Reading down the listing below, count the lines where the word "Python" shows up, then give only that count.
>> START Dataset records
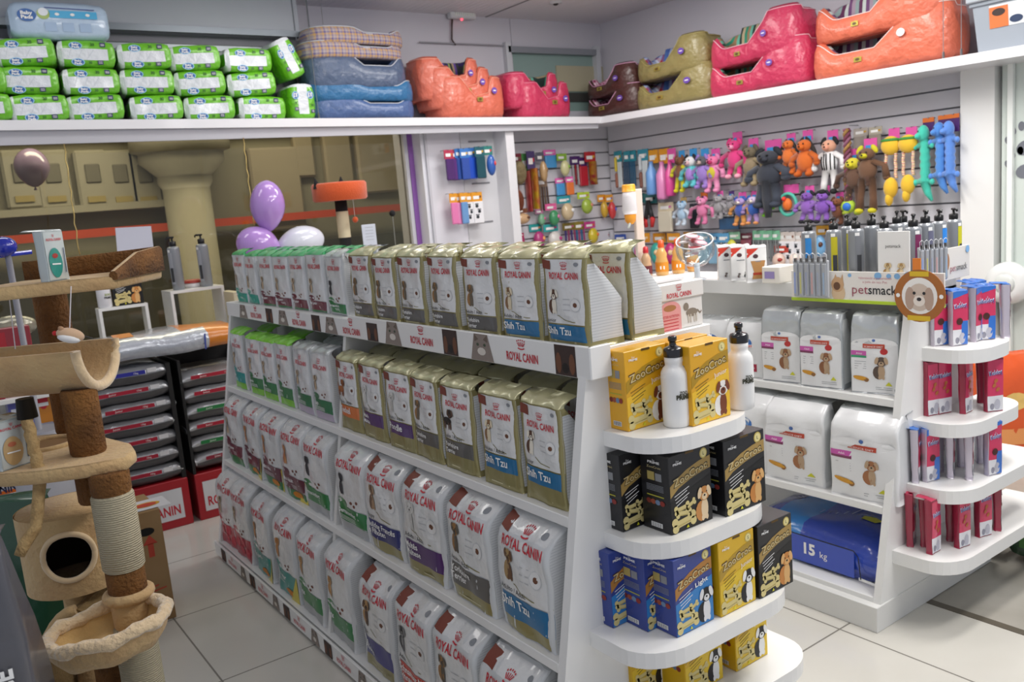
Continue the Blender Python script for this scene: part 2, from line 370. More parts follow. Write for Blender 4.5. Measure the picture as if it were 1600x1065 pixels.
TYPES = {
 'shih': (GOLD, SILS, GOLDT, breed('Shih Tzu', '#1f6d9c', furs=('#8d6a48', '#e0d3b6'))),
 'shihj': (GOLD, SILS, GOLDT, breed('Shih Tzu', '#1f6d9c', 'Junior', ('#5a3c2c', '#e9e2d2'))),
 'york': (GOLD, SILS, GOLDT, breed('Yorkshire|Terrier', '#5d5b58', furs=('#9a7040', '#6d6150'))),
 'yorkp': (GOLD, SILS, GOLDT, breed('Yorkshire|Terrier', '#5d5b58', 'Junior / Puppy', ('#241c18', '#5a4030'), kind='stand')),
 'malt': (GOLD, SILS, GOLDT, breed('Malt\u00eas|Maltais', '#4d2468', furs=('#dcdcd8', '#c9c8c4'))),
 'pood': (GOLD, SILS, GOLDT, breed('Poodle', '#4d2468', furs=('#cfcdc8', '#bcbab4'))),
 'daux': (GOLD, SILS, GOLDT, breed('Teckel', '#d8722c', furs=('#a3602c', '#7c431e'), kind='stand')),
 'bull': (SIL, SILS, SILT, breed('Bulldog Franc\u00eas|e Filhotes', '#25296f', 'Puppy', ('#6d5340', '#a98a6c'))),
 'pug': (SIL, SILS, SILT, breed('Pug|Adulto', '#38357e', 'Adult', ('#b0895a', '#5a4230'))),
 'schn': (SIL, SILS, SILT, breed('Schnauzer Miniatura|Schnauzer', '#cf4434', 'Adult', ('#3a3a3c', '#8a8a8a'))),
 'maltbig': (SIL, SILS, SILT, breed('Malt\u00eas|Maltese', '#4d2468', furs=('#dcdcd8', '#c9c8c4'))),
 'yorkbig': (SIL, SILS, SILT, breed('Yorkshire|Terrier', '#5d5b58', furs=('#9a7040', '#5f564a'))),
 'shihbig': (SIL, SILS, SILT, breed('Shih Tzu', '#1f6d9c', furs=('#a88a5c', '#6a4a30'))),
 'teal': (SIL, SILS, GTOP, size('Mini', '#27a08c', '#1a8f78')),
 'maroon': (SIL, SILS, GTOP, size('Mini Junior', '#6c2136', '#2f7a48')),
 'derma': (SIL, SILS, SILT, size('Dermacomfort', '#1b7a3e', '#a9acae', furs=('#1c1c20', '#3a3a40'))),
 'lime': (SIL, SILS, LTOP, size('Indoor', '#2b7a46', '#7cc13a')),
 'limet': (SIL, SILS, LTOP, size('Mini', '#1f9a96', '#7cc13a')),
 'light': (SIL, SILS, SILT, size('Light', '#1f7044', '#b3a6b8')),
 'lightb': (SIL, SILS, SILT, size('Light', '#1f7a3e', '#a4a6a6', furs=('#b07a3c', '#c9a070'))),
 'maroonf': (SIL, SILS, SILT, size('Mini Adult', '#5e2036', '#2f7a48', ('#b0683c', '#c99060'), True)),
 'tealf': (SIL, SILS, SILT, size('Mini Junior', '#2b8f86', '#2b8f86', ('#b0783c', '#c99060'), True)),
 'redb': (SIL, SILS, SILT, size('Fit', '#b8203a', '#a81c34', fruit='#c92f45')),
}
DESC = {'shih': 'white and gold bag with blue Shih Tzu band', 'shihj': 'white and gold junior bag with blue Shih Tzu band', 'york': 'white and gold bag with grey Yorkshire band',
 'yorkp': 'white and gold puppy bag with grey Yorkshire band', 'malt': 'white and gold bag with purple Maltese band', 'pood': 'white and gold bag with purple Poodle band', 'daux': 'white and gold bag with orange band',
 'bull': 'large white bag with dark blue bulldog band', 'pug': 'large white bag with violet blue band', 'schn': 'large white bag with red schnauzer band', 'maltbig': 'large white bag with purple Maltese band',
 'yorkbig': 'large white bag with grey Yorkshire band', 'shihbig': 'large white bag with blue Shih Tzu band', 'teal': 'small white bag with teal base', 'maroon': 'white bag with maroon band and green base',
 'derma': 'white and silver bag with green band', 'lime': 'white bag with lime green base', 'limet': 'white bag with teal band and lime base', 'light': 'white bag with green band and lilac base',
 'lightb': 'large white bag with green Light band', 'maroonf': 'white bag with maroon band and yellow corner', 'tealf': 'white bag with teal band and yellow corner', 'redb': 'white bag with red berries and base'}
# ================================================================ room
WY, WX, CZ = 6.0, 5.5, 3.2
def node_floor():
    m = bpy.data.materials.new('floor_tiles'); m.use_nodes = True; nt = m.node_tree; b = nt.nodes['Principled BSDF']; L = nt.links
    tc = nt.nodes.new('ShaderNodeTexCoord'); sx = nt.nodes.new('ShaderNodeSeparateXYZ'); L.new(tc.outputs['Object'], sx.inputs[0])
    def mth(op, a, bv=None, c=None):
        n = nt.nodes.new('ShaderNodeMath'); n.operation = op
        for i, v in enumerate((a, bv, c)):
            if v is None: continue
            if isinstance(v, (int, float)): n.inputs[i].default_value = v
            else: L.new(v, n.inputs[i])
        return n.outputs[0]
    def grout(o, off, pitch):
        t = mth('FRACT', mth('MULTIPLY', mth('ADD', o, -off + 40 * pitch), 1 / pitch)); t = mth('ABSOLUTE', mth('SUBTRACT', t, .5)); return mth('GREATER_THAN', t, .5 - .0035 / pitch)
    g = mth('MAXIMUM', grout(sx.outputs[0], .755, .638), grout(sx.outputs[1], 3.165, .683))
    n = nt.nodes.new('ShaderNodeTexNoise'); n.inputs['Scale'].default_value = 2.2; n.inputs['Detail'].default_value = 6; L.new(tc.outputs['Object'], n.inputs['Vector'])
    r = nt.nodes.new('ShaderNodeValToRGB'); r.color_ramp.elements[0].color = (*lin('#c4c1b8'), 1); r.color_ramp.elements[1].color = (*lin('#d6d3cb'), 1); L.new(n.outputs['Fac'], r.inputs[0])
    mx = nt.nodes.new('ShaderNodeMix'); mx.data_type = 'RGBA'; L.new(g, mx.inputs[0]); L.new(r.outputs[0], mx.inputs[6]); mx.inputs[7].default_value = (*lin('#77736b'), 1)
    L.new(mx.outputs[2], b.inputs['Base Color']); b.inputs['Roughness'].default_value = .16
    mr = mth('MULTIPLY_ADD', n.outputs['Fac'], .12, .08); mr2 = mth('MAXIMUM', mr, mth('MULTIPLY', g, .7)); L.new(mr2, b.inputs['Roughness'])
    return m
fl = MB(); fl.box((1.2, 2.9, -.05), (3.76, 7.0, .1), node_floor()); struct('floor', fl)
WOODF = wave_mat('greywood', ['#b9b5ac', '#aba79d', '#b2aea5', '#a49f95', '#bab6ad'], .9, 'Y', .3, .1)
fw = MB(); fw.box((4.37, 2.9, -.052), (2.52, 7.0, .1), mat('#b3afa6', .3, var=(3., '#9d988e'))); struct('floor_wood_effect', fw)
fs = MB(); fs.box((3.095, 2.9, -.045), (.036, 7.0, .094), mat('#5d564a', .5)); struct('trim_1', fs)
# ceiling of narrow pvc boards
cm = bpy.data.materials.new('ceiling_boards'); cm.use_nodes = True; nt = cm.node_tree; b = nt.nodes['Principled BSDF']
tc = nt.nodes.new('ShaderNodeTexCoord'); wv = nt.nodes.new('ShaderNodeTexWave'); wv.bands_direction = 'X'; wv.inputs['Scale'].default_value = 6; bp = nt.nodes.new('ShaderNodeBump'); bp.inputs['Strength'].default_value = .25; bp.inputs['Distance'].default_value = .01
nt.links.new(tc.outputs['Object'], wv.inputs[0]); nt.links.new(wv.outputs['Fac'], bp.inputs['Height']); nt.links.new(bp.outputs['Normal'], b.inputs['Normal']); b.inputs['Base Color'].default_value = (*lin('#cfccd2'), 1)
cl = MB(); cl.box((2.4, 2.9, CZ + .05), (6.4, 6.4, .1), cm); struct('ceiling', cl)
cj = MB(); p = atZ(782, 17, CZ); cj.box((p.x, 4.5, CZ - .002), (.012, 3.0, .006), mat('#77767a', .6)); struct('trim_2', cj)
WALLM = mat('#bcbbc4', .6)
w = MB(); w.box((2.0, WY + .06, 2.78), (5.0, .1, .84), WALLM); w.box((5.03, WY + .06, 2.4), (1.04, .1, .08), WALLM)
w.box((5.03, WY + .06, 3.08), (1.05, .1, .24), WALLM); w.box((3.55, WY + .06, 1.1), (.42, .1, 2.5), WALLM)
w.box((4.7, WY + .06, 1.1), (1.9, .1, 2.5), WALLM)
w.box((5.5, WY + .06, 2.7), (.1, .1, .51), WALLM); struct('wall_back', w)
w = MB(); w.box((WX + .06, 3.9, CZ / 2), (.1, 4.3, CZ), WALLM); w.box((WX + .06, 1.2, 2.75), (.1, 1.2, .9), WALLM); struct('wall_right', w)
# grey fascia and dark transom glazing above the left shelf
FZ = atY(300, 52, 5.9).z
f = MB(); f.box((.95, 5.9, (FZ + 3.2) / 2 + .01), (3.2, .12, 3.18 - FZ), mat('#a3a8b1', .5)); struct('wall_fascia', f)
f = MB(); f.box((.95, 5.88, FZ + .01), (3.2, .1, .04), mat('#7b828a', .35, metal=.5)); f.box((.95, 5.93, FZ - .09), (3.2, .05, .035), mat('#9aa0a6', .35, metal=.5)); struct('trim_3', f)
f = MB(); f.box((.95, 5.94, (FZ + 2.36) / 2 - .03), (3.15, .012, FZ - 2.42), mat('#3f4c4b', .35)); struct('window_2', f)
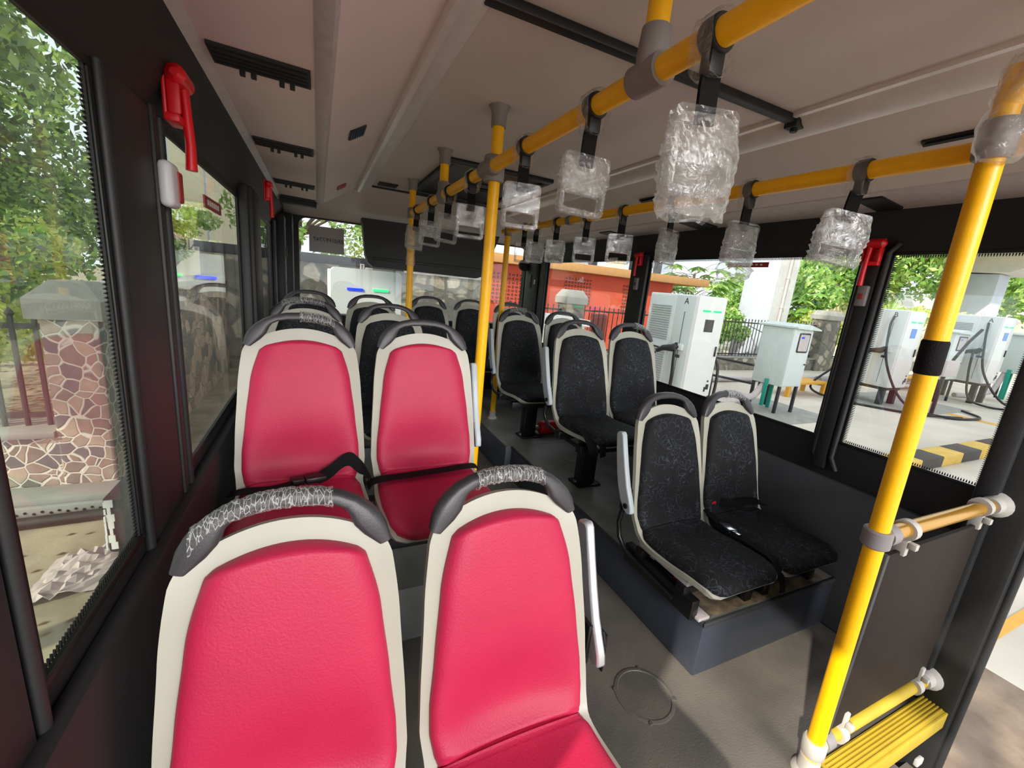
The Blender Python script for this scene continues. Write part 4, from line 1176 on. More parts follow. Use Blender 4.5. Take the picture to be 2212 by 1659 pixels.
>> END Dataset records
Response below
2